__Task directions__
Return exactly and only these lines: the first of the listing through the one containing "R = math.radians".
──────
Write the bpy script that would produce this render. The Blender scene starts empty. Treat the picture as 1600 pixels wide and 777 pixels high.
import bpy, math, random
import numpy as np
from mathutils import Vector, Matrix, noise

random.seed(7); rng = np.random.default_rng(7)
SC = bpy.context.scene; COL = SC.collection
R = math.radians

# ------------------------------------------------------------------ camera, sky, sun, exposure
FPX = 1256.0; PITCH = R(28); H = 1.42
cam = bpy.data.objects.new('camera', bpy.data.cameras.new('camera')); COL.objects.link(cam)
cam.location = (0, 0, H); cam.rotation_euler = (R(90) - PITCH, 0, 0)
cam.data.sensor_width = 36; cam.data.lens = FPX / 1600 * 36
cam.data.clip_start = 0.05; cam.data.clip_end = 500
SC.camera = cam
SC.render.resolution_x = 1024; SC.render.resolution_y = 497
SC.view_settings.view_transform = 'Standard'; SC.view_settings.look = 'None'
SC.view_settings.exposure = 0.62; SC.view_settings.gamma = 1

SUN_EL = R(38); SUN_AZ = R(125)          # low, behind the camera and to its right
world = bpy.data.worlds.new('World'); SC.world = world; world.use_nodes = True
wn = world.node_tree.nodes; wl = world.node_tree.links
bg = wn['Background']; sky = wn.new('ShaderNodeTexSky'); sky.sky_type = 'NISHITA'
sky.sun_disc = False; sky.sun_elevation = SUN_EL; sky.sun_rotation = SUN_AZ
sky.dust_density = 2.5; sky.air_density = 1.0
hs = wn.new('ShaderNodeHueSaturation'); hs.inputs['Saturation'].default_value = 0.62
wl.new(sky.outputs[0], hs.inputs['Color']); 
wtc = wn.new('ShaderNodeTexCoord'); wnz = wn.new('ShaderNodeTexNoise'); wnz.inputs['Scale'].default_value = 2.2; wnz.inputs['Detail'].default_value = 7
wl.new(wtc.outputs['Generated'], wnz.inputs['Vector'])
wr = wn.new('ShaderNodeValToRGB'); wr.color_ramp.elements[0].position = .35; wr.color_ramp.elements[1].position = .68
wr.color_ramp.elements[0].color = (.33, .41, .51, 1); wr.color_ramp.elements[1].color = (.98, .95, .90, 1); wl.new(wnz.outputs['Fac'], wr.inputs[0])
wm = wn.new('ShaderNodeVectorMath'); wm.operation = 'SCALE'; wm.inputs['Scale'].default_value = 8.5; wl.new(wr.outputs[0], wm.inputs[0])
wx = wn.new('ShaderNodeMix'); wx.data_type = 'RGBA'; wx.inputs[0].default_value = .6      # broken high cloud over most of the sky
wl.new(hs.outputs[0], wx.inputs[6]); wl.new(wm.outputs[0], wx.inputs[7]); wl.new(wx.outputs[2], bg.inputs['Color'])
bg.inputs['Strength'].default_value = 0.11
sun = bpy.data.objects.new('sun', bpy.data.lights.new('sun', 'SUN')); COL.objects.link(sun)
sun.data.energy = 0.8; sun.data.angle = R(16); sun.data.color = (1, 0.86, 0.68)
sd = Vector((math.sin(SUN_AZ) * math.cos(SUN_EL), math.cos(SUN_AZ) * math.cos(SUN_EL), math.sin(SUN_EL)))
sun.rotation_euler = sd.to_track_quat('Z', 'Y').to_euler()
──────
__Complete answer__
Write the bpy script that would produce this render. The Blender scene starts empty. Treat the picture as 1600 pixels wide and 777 pixels high.
import bpy, math, random
import numpy as np
from mathutils import Vector, Matrix, noise

random.seed(7); rng = np.random.default_rng(7)
SC = bpy.context.scene; COL = SC.collection
R = math.radians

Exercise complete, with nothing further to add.